Given the number of price changes downward over the past 5 days on the properties we're watching this may be starting.

But that said, the stuff is still selling in under a month on average. Isn't it going to take 45+ DOM averages to get sellers out of the gouging mentality?

Anonymous said...

But that said, the stuff is still selling in under a month on average. Isn't it going to take 45+ DOM averages to get sellers out of the gouging mentality?


I would think it might take that long before reality of a quick sale is out the window. Then throw in some data on increased inventory then the agent will go to the seller and warn them that competition is increasing and they will have to decide how serious they are in selling. The ones that have to sell will always be the catalyst and set the down trend in motion.
When I sold in 1990 I waited about 6 weeks til I lowered $10,000 on my first drop. It may take to til May or June to see the price declines really accelerate if indeed the planets are all in alignment as they seem to be.

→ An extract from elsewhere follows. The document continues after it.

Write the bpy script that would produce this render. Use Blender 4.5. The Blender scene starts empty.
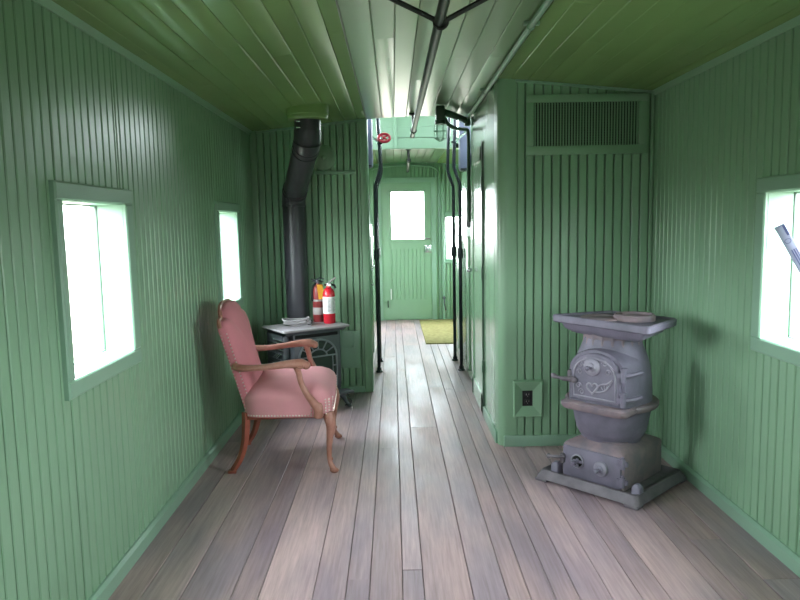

As far this subprime thing goes, maybe Canada won't be effected directly but perceptions are everything and the worse the story gets the more it may impact psychology here as the US housing story worsens.

Anonymous said...

My fiance works for the bank... let's just say that expectations are real low on mortgage sales and campaigns for other lending products are heating up

Anonymous said...

hhv & vicguy

VREB does not publish the days to sell data on a monthly basis but the Vancouver Island does and they are available here:
http://www.coastrealty.com/markets/

In just about every region on the island (Duncan to Campbell River) the days to sell number is getting bigger over the last few months.

CREA publishes numbers for Victoria here: http://creastats.crea.ca/vict/mls_stats.htm

Check out the Market Conditions page and you will see days to sell has risen to 42 days and sales as a % of listings has been on a downward trend except for a blip up this last quarter.

The real scary part starts in July/August when inventory is at a peak and seasonal sales are going down as shown here: http://www.vreb.org/images/vrebgal.pdf

VicGuy - I think a lot of sellers will have brushcuts by the end of the year.